## Source data
* * *

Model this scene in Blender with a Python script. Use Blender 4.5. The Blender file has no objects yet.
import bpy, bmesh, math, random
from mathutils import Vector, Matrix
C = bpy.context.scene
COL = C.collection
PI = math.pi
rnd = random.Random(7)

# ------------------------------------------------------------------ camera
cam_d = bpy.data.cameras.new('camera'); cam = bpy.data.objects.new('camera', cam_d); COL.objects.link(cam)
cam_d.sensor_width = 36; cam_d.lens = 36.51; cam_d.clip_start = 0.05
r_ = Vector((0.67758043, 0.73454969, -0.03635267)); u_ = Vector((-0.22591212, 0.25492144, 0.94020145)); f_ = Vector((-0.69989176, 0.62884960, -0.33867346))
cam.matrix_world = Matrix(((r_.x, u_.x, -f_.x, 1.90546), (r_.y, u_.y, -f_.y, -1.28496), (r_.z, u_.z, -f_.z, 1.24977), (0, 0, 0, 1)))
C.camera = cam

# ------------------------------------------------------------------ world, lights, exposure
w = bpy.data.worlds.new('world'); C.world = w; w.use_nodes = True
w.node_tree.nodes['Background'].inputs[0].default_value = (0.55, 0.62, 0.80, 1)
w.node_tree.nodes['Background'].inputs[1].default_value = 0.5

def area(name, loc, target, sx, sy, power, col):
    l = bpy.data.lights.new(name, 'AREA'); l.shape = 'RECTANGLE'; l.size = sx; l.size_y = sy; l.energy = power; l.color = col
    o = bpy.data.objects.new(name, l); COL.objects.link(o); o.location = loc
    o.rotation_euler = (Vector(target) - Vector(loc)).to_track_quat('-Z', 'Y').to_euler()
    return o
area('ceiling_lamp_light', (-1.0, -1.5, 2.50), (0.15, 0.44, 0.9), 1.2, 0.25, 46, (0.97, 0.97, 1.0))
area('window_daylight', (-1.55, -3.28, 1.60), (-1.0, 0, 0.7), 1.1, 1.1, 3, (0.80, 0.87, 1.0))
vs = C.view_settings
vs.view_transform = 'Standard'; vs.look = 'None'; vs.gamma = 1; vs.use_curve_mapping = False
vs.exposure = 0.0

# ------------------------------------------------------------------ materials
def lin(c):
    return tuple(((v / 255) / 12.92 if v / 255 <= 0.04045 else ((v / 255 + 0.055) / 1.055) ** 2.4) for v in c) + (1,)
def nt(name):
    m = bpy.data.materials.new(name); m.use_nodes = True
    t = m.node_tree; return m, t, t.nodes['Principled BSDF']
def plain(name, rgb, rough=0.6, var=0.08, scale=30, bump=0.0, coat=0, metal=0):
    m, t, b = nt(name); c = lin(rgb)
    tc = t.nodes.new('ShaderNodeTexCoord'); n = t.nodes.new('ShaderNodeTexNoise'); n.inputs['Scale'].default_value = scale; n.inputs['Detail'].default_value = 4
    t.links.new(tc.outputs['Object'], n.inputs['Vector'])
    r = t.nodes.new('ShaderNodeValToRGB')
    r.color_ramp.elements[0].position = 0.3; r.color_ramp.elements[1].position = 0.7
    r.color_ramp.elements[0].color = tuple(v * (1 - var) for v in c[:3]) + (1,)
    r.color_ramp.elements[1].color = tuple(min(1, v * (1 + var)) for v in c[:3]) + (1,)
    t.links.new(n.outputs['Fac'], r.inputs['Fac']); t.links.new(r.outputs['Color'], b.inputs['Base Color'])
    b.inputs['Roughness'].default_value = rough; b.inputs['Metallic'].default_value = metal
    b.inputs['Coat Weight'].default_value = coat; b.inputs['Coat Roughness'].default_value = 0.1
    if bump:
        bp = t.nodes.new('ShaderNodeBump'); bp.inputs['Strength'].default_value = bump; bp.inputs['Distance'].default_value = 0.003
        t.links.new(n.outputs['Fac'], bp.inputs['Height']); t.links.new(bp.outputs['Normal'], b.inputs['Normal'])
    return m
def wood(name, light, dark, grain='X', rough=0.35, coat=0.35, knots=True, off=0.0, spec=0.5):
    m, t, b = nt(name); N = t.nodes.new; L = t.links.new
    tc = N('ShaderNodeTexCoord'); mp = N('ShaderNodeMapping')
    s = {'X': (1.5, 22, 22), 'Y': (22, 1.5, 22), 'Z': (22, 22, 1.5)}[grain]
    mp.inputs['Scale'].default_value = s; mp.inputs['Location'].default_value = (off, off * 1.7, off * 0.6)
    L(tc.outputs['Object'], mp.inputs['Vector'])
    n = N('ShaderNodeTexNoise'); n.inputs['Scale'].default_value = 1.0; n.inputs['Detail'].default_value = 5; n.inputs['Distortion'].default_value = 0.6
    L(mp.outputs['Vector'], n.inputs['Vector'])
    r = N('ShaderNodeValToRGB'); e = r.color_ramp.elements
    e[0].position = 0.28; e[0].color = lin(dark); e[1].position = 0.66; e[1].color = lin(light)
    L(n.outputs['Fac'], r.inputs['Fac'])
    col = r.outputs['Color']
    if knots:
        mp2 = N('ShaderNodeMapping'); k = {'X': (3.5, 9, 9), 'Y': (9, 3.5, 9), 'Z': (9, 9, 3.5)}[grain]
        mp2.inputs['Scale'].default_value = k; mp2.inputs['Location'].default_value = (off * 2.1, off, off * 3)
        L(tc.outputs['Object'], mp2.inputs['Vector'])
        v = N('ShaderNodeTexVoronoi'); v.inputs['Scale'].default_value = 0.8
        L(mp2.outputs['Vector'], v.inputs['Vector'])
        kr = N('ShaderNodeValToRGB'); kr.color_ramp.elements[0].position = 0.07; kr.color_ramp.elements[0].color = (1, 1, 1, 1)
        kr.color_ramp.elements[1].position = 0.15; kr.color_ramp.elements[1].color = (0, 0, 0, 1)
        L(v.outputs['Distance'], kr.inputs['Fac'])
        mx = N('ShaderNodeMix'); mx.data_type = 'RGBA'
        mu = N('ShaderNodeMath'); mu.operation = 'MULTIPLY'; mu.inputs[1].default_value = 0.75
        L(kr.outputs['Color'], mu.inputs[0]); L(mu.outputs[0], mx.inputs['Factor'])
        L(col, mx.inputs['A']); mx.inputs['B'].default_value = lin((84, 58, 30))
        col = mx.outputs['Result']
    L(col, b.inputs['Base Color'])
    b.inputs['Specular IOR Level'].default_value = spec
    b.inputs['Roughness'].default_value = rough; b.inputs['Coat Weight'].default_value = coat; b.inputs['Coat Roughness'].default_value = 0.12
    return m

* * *

## Problem details
Reproduce the material above exactly; please quote every line of it.

## Written answer
Model this scene in Blender with a Python script. Use Blender 4.5. The Blender file has no objects yet.
import bpy, bmesh, math, random
from mathutils import Vector, Matrix
C = bpy.context.scene
COL = C.collection
PI = math.pi
rnd = random.Random(7)

# ------------------------------------------------------------------ camera
cam_d = bpy.data.cameras.new('camera'); cam = bpy.data.objects.new('camera', cam_d); COL.objects.link(cam)
cam_d.sensor_width = 36; cam_d.lens = 36.51; cam_d.clip_start = 0.05
r_ = Vector((0.67758043, 0.73454969, -0.03635267)); u_ = Vector((-0.22591212, 0.25492144, 0.94020145)); f_ = Vector((-0.69989176, 0.62884960, -0.33867346))
cam.matrix_world = Matrix(((r_.x, u_.x, -f_.x, 1.90546), (r_.y, u_.y, -f_.y, -1.28496), (r_.z, u_.z, -f_.z, 1.24977), (0, 0, 0, 1)))
C.camera = cam

# ------------------------------------------------------------------ world, lights, exposure
w = bpy.data.worlds.new('world'); C.world = w; w.use_nodes = True
w.node_tree.nodes['Background'].inputs[0].default_value = (0.55, 0.62, 0.80, 1)
w.node_tree.nodes['Background'].inputs[1].default_value = 0.5

def area(name, loc, target, sx, sy, power, col):
    l = bpy.data.lights.new(name, 'AREA'); l.shape = 'RECTANGLE'; l.size = sx; l.size_y = sy; l.energy = power; l.color = col
    o = bpy.data.objects.new(name, l); COL.objects.link(o); o.location = loc
    o.rotation_euler = (Vector(target) - Vector(loc)).to_track_quat('-Z', 'Y').to_euler()
    return o
area('ceiling_lamp_light', (-1.0, -1.5, 2.50), (0.15, 0.44, 0.9), 1.2, 0.25, 46, (0.97, 0.97, 1.0))
area('window_daylight', (-1.55, -3.28, 1.60), (-1.0, 0, 0.7), 1.1, 1.1, 3, (0.80, 0.87, 1.0))
vs = C.view_settings
vs.view_transform = 'Standard'; vs.look = 'None'; vs.gamma = 1; vs.use_curve_mapping = False
vs.exposure = 0.0

# ------------------------------------------------------------------ materials
def lin(c):
    return tuple(((v / 255) / 12.92 if v / 255 <= 0.04045 else ((v / 255 + 0.055) / 1.055) ** 2.4) for v in c) + (1,)
def nt(name):
    m = bpy.data.materials.new(name); m.use_nodes = True
    t = m.node_tree; return m, t, t.nodes['Principled BSDF']
def plain(name, rgb, rough=0.6, var=0.08, scale=30, bump=0.0, coat=0, metal=0):
    m, t, b = nt(name); c = lin(rgb)
    tc = t.nodes.new('ShaderNodeTexCoord'); n = t.nodes.new('ShaderNodeTexNoise'); n.inputs['Scale'].default_value = scale; n.inputs['Detail'].default_value = 4
    t.links.new(tc.outputs['Object'], n.inputs['Vector'])
    r = t.nodes.new('ShaderNodeValToRGB')
    r.color_ramp.elements[0].position = 0.3; r.color_ramp.elements[1].position = 0.7
    r.color_ramp.elements[0].color = tuple(v * (1 - var) for v in c[:3]) + (1,)
    r.color_ramp.elements[1].color = tuple(min(1, v * (1 + var)) for v in c[:3]) + (1,)
    t.links.new(n.outputs['Fac'], r.inputs['Fac']); t.links.new(r.outputs['Color'], b.inputs['Base Color'])
    b.inputs['Roughness'].default_value = rough; b.inputs['Metallic'].default_value = metal
    b.inputs['Coat Weight'].default_value = coat; b.inputs['Coat Roughness'].default_value = 0.1
    if bump:
        bp = t.nodes.new('ShaderNodeBump'); bp.inputs['Strength'].default_value = bump; bp.inputs['Distance'].default_value = 0.003
        t.links.new(n.outputs['Fac'], bp.inputs['Height']); t.links.new(bp.outputs['Normal'], b.inputs['Normal'])
    return m
def wood(name, light, dark, grain='X', rough=0.35, coat=0.35, knots=True, off=0.0, spec=0.5):
    m, t, b = nt(name); N = t.nodes.new; L = t.links.new
    tc = N('ShaderNodeTexCoord'); mp = N('ShaderNodeMapping')
    s = {'X': (1.5, 22, 22), 'Y': (22, 1.5, 22), 'Z': (22, 22, 1.5)}[grain]
    mp.inputs['Scale'].default_value = s; mp.inputs['Location'].default_value = (off, off * 1.7, off * 0.6)
    L(tc.outputs['Object'], mp.inputs['Vector'])
    n = N('ShaderNodeTexNoise'); n.inputs['Scale'].default_value = 1.0; n.inputs['Detail'].default_value = 5; n.inputs['Distortion'].default_value = 0.6
    L(mp.outputs['Vector'], n.inputs['Vector'])
    r = N('ShaderNodeValToRGB'); e = r.color_ramp.elements
    e[0].position = 0.28; e[0].color = lin(dark); e[1].position = 0.66; e[1].color = lin(light)
    L(n.outputs['Fac'], r.inputs['Fac'])
    col = r.outputs['Color']
    if knots:
        mp2 = N('ShaderNodeMapping'); k = {'X': (3.5, 9, 9), 'Y': (9, 3.5, 9), 'Z': (9, 9, 3.5)}[grain]
        mp2.inputs['Scale'].default_value = k; mp2.inputs['Location'].default_value = (off * 2.1, off, off * 3)
        L(tc.outputs['Object'], mp2.inputs['Vector'])
        v = N('ShaderNodeTexVoronoi'); v.inputs['Scale'].default_value = 0.8
        L(mp2.outputs['Vector'], v.inputs['Vector'])
        kr = N('ShaderNodeValToRGB'); kr.color_ramp.elements[0].position = 0.07; kr.color_ramp.elements[0].color = (1, 1, 1, 1)
        kr.color_ramp.elements[1].position = 0.15; kr.color_ramp.elements[1].color = (0, 0, 0, 1)
        L(v.outputs['Distance'], kr.inputs['Fac'])
        mx = N('ShaderNodeMix'); mx.data_type = 'RGBA'
        mu = N('ShaderNodeMath'); mu.operation = 'MULTIPLY'; mu.inputs[1].default_value = 0.75
        L(kr.outputs['Color'], mu.inputs[0]); L(mu.outputs[0], mx.inputs['Factor'])
        L(col, mx.inputs['A']); mx.inputs['B'].default_value = lin((84, 58, 30))
        col = mx.outputs['Result']
    L(col, b.inputs['Base Color'])
    b.inputs['Specular IOR Level'].default_value = spec
    b.inputs['Roughness'].default_value = rough; b.inputs['Coat Weight'].default_value = coat; b.inputs['Coat Roughness'].default_value = 0.12
    return m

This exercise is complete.